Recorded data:

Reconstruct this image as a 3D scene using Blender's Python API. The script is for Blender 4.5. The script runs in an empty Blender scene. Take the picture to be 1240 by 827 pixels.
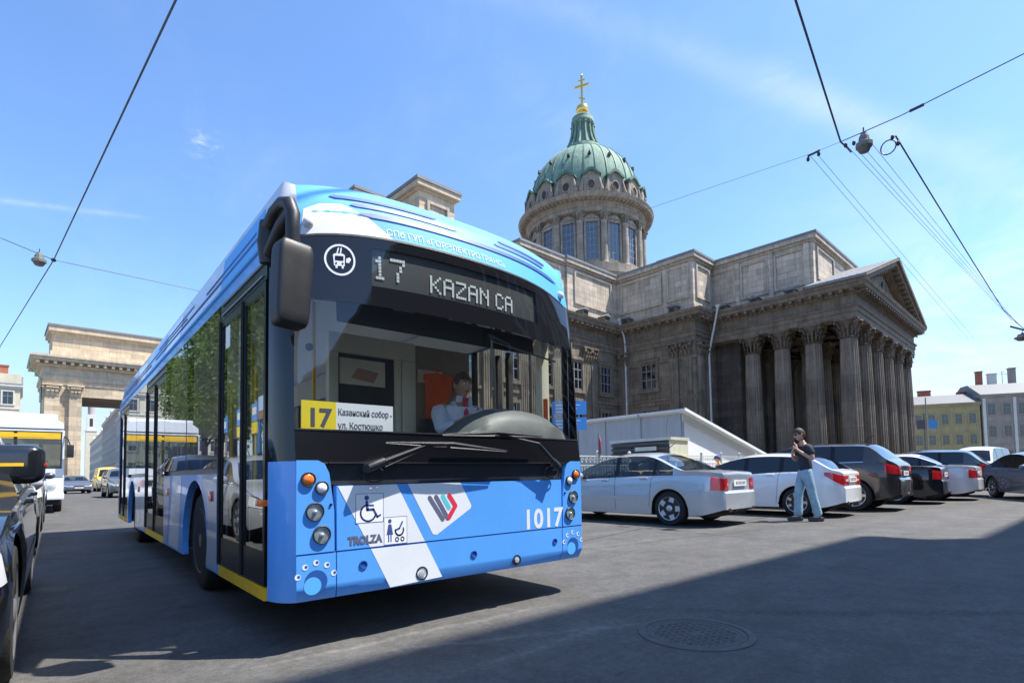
import bpy, bmesh, math, random
import numpy as np
from mathutils import Matrix, Vector
random.seed(7)
SC = bpy.context.scene
COL = SC.collection
R_ = math.radians
# ---------------------------------------------------------------- camera
YAW, PITCH, ROLL, CAMH = R_(40.265), R_(2.764), R_(-0.9146), 1.0
F0 = Vector((math.sin(YAW), math.cos(YAW), 0)); R0 = Vector((math.cos(YAW), -math.sin(YAW), 0)); U0 = Vector((0, 0, 1))
Fw = F0*math.cos(PITCH) + U0*math.sin(PITCH); Up = -F0*math.sin(PITCH) + U0*math.cos(PITCH)
Rt = R0*math.cos(ROLL) + Up*math.sin(ROLL); Up = -R0*math.sin(ROLL) + Up*math.cos(ROLL)
cam = bpy.data.objects.new('camera', bpy.data.cameras.new('camera')); COL.objects.link(cam)
cam.data.sensor_width = 36.0; cam.data.lens = 18.988; cam.data.shift_y = 0.1034
cam.data.clip_start = 0.05; cam.data.clip_end = 6000
cam.matrix_world = Matrix(((Rt.x, Up.x, -Fw.x, 0), (Rt.y, Up.y, -Fw.y, 0), (Rt.z, Up.z, -Fw.z, CAMH), (0, 0, 0, 1)))
SC.camera = cam
# ---------------------------------------------------------------- sun, sky, exposure
SUN = Vector((0.43, -0.345, 1.0)).normalized()           # direction towards the sun
sl = bpy.data.lights.new('sun', 'SUN'); sl.energy = 4.5; sl.angle = R_(0.53); sl.color = (1.0, 0.955, 0.88)
so = bpy.data.objects.new('sun', sl); COL.objects.link(so); so.location = (20, -20, 60)
so.rotation_euler = (-SUN).to_track_quat('-Z', 'Y').to_euler()
SC.view_settings.view_transform = 'Standard'; SC.view_settings.look = 'None'
SC.view_settings.gamma = 1.0; SC.view_settings.exposure = 1.0; SC.view_settings.use_curve_mapping = False
SC.cycles.max_bounces = 8; SC.cycles.transparent_max_bounces = 16
W = bpy.data.worlds.new('World'); SC.world = W; W.use_nodes = True
wn, wl = W.node_tree.nodes, W.node_tree.links
for n in list(wn): wn.remove(n)
def wnode(t, **k):
    n = wn.new(t)
    for a, b in k.items(): setattr(n, a, b)
    return n
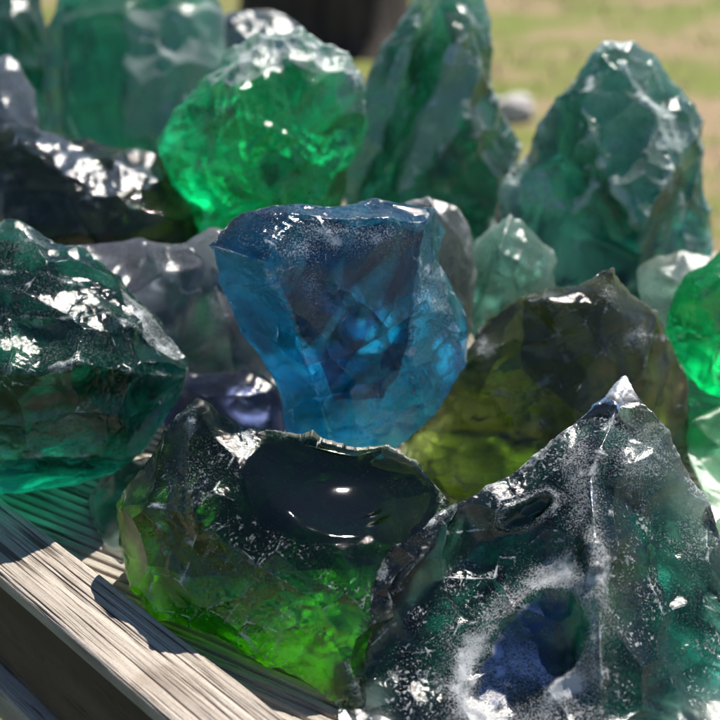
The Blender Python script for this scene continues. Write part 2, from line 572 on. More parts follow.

:: Request ::
Ignore the images and quote every line of the listing exactly.

:: Solution below ::
Reconstruct this image as a 3D scene using Blender's Python API. The script is for Blender 4.5. The script runs in an empty Blender scene. Take the picture to be 1240 by 827 pixels.
import bpy, bmesh, math, random
import numpy as np
from mathutils import Matrix, Vector
random.seed(7)
SC = bpy.context.scene
COL = SC.collection
R_ = math.radians
# ---------------------------------------------------------------- camera
YAW, PITCH, ROLL, CAMH = R_(40.265), R_(2.764), R_(-0.9146), 1.0
F0 = Vector((math.sin(YAW), math.cos(YAW), 0)); R0 = Vector((math.cos(YAW), -math.sin(YAW), 0)); U0 = Vector((0, 0, 1))
Fw = F0*math.cos(PITCH) + U0*math.sin(PITCH); Up = -F0*math.sin(PITCH) + U0*math.cos(PITCH)
Rt = R0*math.cos(ROLL) + Up*math.sin(ROLL); Up = -R0*math.sin(ROLL) + Up*math.cos(ROLL)
cam = bpy.data.objects.new('camera', bpy.data.cameras.new('camera')); COL.objects.link(cam)
cam.data.sensor_width = 36.0; cam.data.lens = 18.988; cam.data.shift_y = 0.1034
cam.data.clip_start = 0.05; cam.data.clip_end = 6000
cam.matrix_world = Matrix(((Rt.x, Up.x, -Fw.x, 0), (Rt.y, Up.y, -Fw.y, 0), (Rt.z, Up.z, -Fw.z, CAMH), (0, 0, 0, 1)))
SC.camera = cam
# ---------------------------------------------------------------- sun, sky, exposure
SUN = Vector((0.43, -0.345, 1.0)).normalized()           # direction towards the sun
sl = bpy.data.lights.new('sun', 'SUN'); sl.energy = 4.5; sl.angle = R_(0.53); sl.color = (1.0, 0.955, 0.88)
so = bpy.data.objects.new('sun', sl); COL.objects.link(so); so.location = (20, -20, 60)
so.rotation_euler = (-SUN).to_track_quat('-Z', 'Y').to_euler()
SC.view_settings.view_transform = 'Standard'; SC.view_settings.look = 'None'
SC.view_settings.gamma = 1.0; SC.view_settings.exposure = 1.0; SC.view_settings.use_curve_mapping = False
SC.cycles.max_bounces = 8; SC.cycles.transparent_max_bounces = 16
W = bpy.data.worlds.new('World'); SC.world = W; W.use_nodes = True
wn, wl = W.node_tree.nodes, W.node_tree.links
for n in list(wn): wn.remove(n)
def wnode(t, **k):
    n = wn.new(t)
    for a, b in k.items(): setattr(n, a, b)
    return n
The Blender Python script for this scene continues. Write part 2, from line 572 on. More parts follow.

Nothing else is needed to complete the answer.